The Printing Process: Latex vs UV Printing

When it comes to manufacturing high-density, printed holiday props (like the GEUSA IMPRESSION series or G-SkinZ), the type of industrial ink technology used makes or breaks the display.

If you stroll through local print shops or look at how low-tier clone vendors operate, you will find a massive technical divide between two dominant printing styles: Latex Printing and UV-Cured Printing.

While both look great on paper inside a climate-controlled office, hanging a prop on a roofline in sub-zero winter temperatures or scorching summer heatwaves completely changes the math. Let’s break down the industrial physics of both inks so you can see why UV-curing is the undisputed gold standard for outdoor holiday displays.

What is Latex Printing? (The Flexible Overlay)

Latex printing utilizes water-based inks mixed with microscopic liquid synthetic polymer (latex) particles.

  • How it works: The printer blasts the ink onto the coroplast, and then massive internal heating elements bake the plastic. The water evaporates, causing the latex polymers to melt and form a smooth, flexible film layer of colored plastic sitting right on top of the corrugated sheet.

  • The Vulnerability: Because latex ink is a topical film, it relies entirely on a mechanical bond to stick to the coroplast. It doesn't actually merge with the material.

What is UV Printing? (The Fused Chemical Shield)

UV printing utilizes specialized liquid acrylic-based inks loaded with photoinitiators.

  • How it works: The moment the print head drops the ink onto the premium 10mm or 6mm coro, an intense beam of high-output ultraviolet light passes directly over it. This triggers an instant chemical reaction called photopolymerization. The liquid ink instantly transitions into a rock-hard solid, cross-linking and chemically fusing directly into the cellular top layer of the plastic.

The Performance Showdown: Outdoor Durability

1. The Winter "Flex and Crack" Test

In December, your props are exposed to extreme freezing cycles, high winds, and physical stress as you push pixels in. Coroplast naturally expands and contracts in the cold.

  • Because Latex ink sits as a separate, thin top layer, extreme cold makes that layer brittle. Over time, the expanding plastic underneath causes the latex film to microscopic-crack and flake off around high-stress areas (like the edges of your 12mm pixel sockets).

  • UV-Cured ink becomes part of the plastic itself. When the coro flexes in a winter blizzard, the fused UV ink flexes right along with it without a single micro-fissure.

2. The Summer UV Defiance

If you run a Dual-Season Halloween show, your props are sitting out in the blistering summer and autumn sun for months.

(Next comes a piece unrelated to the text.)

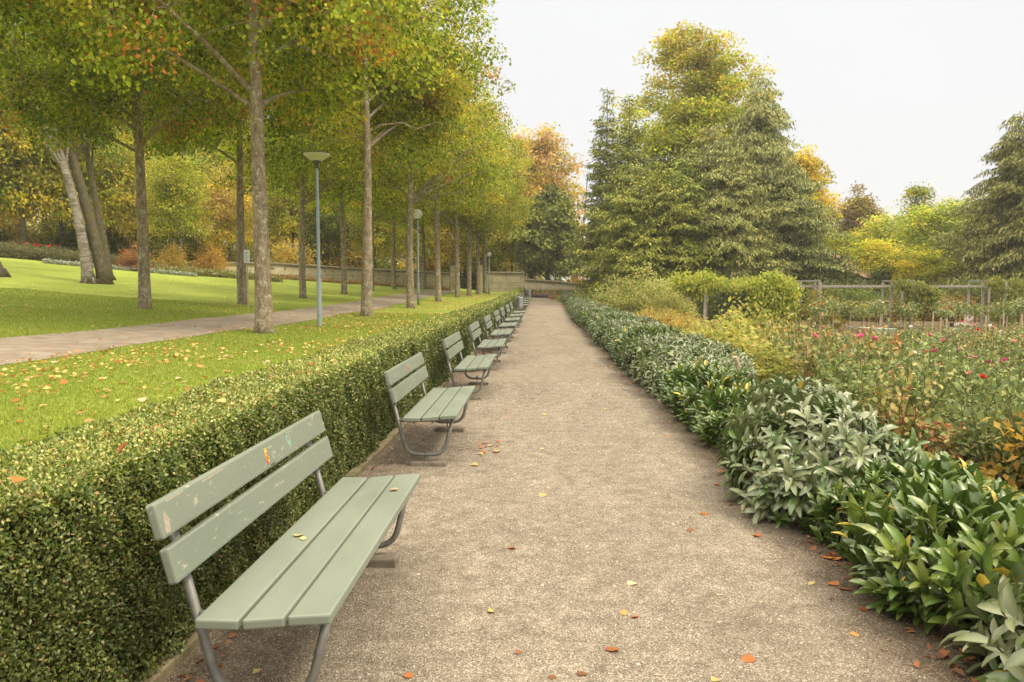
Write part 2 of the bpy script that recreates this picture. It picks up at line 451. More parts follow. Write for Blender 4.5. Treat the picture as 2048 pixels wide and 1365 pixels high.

  • Water-based latex inks feature limited resistance to solar degradation. Within a single long season, vibrant reds, neon oranges, and deep purples begin to look washed-out and chalky.

  • UV inks are literally born in ultraviolet light. Because the chemical bond is forged by UV exposure, it possesses unmatched native resistance to solar bleaching. The blacks stay deep, the character details stay sharp, and the colors remain studio-vibrant for a decade.

3. Scratch and Chemical Resistance

During teardown and off-season storage, props get stacked on top of each other, slid into plastic tubs, and dragged across garage floors.

  • Latex prints easily scratch, scuff, and scrape if another sharp plastic edge rubs against them.

  • UV-cured prints form an scratch-resistant armor plating. You can literally scrub a GEUSA IMPRESSION prop with soap and water to clean off winter road salt and mud without ever worrying about dulling the graphic artwork.

The Production Battle

Performance Metric Industrial Latex Printing GEUSA Industrial UV-Cured Printing
Material Bonding Topical film layer (sits on top of plastic). Chemical Fusion (cross-links into the material).
Extreme Cold Durability Can become brittle and flake under high wind stress. Flawless. Moves naturally with the plastic expansion.
Fade Resistance Medium. Susceptible to summer bleaching. Elite. Built to withstand high-intensity solar UV glare.
Surface Finish Matte, slightly soft texture. Satin/Gloss, rock-hard scratch-resistant armor.

The Verdict

Latex printing is an incredible technology for indoor trade-show banners, vehicle wraps, and soft wallpapers that sit inside a temperature-controlled building.

But when you are building a high-density outdoor light show designed to fight off freezing blizzards, high wind loads, and scorching summer sun, there is absolutely no comparison. By anchoring your display layout with GEUSA’s multi-pass UV-cured printing, you guarantee your display looks gorgeous all afternoon, stays brilliantly vibrant for years, and survives the brutal realities of outdoor decorating season after season.